The significance of this unique environment has been the effects on domestic household spending. The changed environment has brought back an inherent virtue of the Japanese people: frugality. The virtue was long forgotten, particularly during the years of the bubble economy, but has now revived like a phoenix. Uncertainty over future employment prospects has dampened consumer spending, reflected in the decline in the propensity to consume of the household sector. This has been the most important factor dampening the Japanese economy, resulting in negative growth in spite of its potential growth rate of 3.5 percent.

In short, Mr. Bentsen's expectations have been betrayed.

JAPANESE CAPITAL OUTFLOWS

Before discussing the microeconomic situation, I will touch briefly on Japanese capital outflows, a subject that will remain in the spotlight as Japanese current account surpluses continue for the next several years.

The saving-investment gap within the Japanese economy is such that the household sector ends up with consistently high surplus saving.
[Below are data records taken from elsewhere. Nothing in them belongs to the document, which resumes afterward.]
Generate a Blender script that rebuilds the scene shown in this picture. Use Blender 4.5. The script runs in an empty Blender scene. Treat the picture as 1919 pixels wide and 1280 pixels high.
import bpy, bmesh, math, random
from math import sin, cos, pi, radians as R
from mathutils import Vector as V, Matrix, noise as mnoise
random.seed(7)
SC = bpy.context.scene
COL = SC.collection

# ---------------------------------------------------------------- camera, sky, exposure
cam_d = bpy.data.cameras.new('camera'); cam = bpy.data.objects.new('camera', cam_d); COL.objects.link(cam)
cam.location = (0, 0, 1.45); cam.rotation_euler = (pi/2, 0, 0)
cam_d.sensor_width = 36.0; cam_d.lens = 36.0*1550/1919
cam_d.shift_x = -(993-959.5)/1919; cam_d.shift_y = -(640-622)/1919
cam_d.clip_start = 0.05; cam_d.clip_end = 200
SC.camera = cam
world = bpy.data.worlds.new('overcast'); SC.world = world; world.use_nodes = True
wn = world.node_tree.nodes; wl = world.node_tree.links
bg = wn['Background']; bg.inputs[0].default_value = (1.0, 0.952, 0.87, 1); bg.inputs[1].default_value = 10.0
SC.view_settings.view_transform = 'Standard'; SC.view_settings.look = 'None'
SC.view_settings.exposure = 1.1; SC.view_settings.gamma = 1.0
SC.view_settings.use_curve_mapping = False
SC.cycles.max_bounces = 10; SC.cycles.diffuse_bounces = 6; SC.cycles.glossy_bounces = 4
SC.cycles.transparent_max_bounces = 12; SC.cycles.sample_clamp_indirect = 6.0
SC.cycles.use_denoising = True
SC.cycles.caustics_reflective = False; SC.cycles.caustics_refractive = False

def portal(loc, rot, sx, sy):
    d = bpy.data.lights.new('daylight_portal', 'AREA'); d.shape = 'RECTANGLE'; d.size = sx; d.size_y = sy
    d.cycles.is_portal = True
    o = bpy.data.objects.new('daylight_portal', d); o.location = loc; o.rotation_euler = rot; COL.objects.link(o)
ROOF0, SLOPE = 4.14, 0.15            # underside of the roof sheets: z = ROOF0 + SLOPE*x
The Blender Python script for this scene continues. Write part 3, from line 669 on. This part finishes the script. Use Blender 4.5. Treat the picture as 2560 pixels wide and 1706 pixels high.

During the past two decades, this sector's saving has averaged around 8 percent of GDP and has been more or less totally absorbed by private business sector capital spending; total private sector saving and investment have been in balance. Yet, the general government sector has shown a net surplus in saving, and as a result the total economy has shown a surplus. Currently, the net surplus of saving over investment amounts to approximately 3.5 percent of GDP. Needless to say, the current account surplus corresponds to the net surplus gap of saving over investment in the domestic economy. What it means is that total output is not fully consumed within the domestic economy, resulting in the outflow of excess output and thus the outflow of capital. What is interesting about Japan's capital export during the 1980s are the dynamics of the outflows and the consequences for the 1990s.